Records with scene code —
## BEGIN

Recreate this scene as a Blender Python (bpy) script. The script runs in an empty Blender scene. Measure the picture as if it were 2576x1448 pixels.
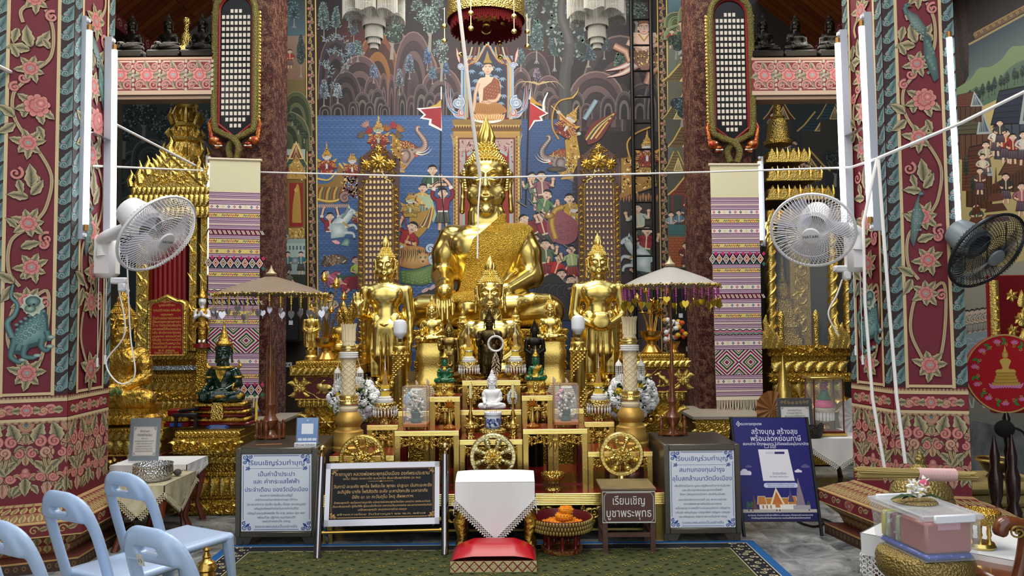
# procedural temple interior: built from the sections below
import bpy,bmesh,math,random
import numpy as np
from math import sin,cos,pi,radians,sqrt,atan2
from mathutils import Vector,Matrix,geometry
random.seed(7)
SC=bpy.context.scene
COL=SC.collection
TAU=2*pi
F=1935.0
CAM=Vector((0,0,1.70))
_p=radians(2.66);_r=0.0085
_fw=Vector((0,cos(_p),sin(_p)))
_up=Vector((0,-sin(_p),cos(_p)))
_rt=Vector((1,0,0))
RT=(_rt*cos(_r)-_up*sin(_r)).normalized()
UP=(_up*cos(_r)+_rt*sin(_r)).normalized()
def W(px,py,Y):
 d=_fw*F+RT*(px-1288)-UP*(py-724)
 return CAM+d*(Y/d.y)
def WX(px,Y,py=800):return W(px,py,Y).x
def WZ(py,Y,px=1240):return W(px,py,Y).z
def floor_at(px,py):
 d=_fw*F+RT*(px-1288)-UP*(py-724)
 return CAM+d*(-CAM.z/d.z)
def S(n,Y):return n*Y/F
cam=bpy.data.cameras.new('camera');camo=bpy.data.objects.new('camera',cam);COL.objects.link(camo)
cam.sensor_width=36;cam.sensor_fit='HORIZONTAL';cam.lens=F/2576*36
camo.matrix_world=Matrix(((RT.x,UP.x,-_fw.x,CAM.x),(RT.y,UP.y,-_fw.y,CAM.y),(RT.z,UP.z,-_fw.z,CAM.z),(0,0,0,1)))
cam.clip_end=200
SC.camera=camo
SC.view_settings.view_transform='Standard';SC.view_settings.look='None';SC.view_settings.gamma=1
SC.cycles.use_denoising=True
SC.cycles.max_bounces=6;SC.cycles.diffuse_bounces=3;SC.cycles.glossy_bounces=4
SC.cycles.transmission_bounces=6;SC.cycles.transparent_max_bounces=10
SC.cycles.caustics_reflective=False;SC.cycles.caustics_refractive=False
SC.cycles.sample_clamp_indirect=6
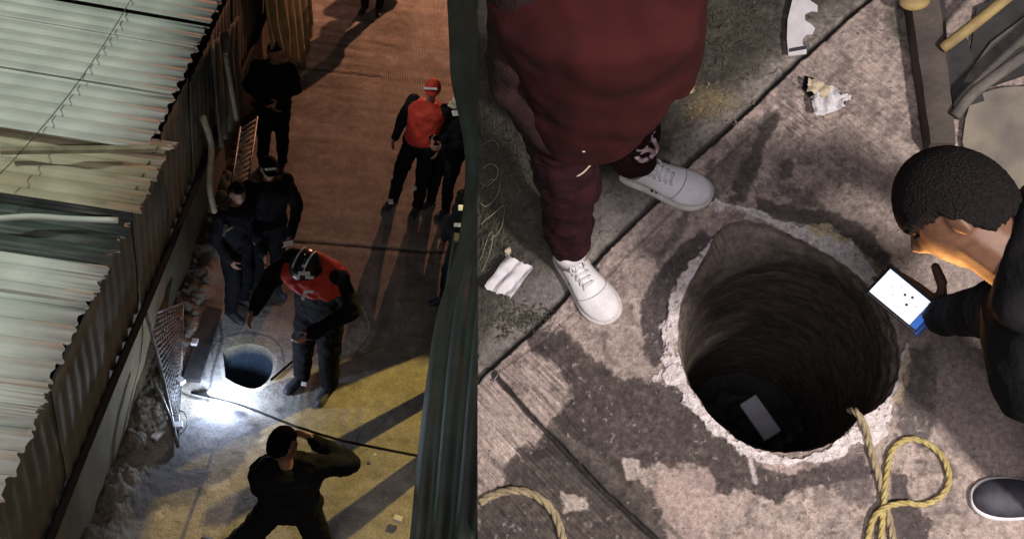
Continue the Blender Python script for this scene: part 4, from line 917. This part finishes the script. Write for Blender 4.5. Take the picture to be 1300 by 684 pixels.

## END

Your objective — All of the data above should be transcribed verbatim, with pictures omitted.

Solution —
Recreate this scene as a Blender Python (bpy) script. The script runs in an empty Blender scene. Measure the picture as if it were 2576x1448 pixels.
# procedural temple interior: built from the sections below
import bpy,bmesh,math,random
import numpy as np
from math import sin,cos,pi,radians,sqrt,atan2
from mathutils import Vector,Matrix,geometry
random.seed(7)
SC=bpy.context.scene
COL=SC.collection
TAU=2*pi
F=1935.0
CAM=Vector((0,0,1.70))
_p=radians(2.66);_r=0.0085
_fw=Vector((0,cos(_p),sin(_p)))
_up=Vector((0,-sin(_p),cos(_p)))
_rt=Vector((1,0,0))
RT=(_rt*cos(_r)-_up*sin(_r)).normalized()
UP=(_up*cos(_r)+_rt*sin(_r)).normalized()
def W(px,py,Y):
 d=_fw*F+RT*(px-1288)-UP*(py-724)
 return CAM+d*(Y/d.y)
def WX(px,Y,py=800):return W(px,py,Y).x
def WZ(py,Y,px=1240):return W(px,py,Y).z
def floor_at(px,py):
 d=_fw*F+RT*(px-1288)-UP*(py-724)
 return CAM+d*(-CAM.z/d.z)
def S(n,Y):return n*Y/F
cam=bpy.data.cameras.new('camera');camo=bpy.data.objects.new('camera',cam);COL.objects.link(camo)
cam.sensor_width=36;cam.sensor_fit='HORIZONTAL';cam.lens=F/2576*36
camo.matrix_world=Matrix(((RT.x,UP.x,-_fw.x,CAM.x),(RT.y,UP.y,-_fw.y,CAM.y),(RT.z,UP.z,-_fw.z,CAM.z),(0,0,0,1)))
cam.clip_end=200
SC.camera=camo
SC.view_settings.view_transform='Standard';SC.view_settings.look='None';SC.view_settings.gamma=1
SC.cycles.use_denoising=True
SC.cycles.max_bounces=6;SC.cycles.diffuse_bounces=3;SC.cycles.glossy_bounces=4
SC.cycles.transmission_bounces=6;SC.cycles.transparent_max_bounces=10
SC.cycles.caustics_reflective=False;SC.cycles.caustics_refractive=False
SC.cycles.sample_clamp_indirect=6
Continue the Blender Python script for this scene: part 4, from line 917. This part finishes the script. Write for Blender 4.5. Take the picture to be 1300 by 684 pixels.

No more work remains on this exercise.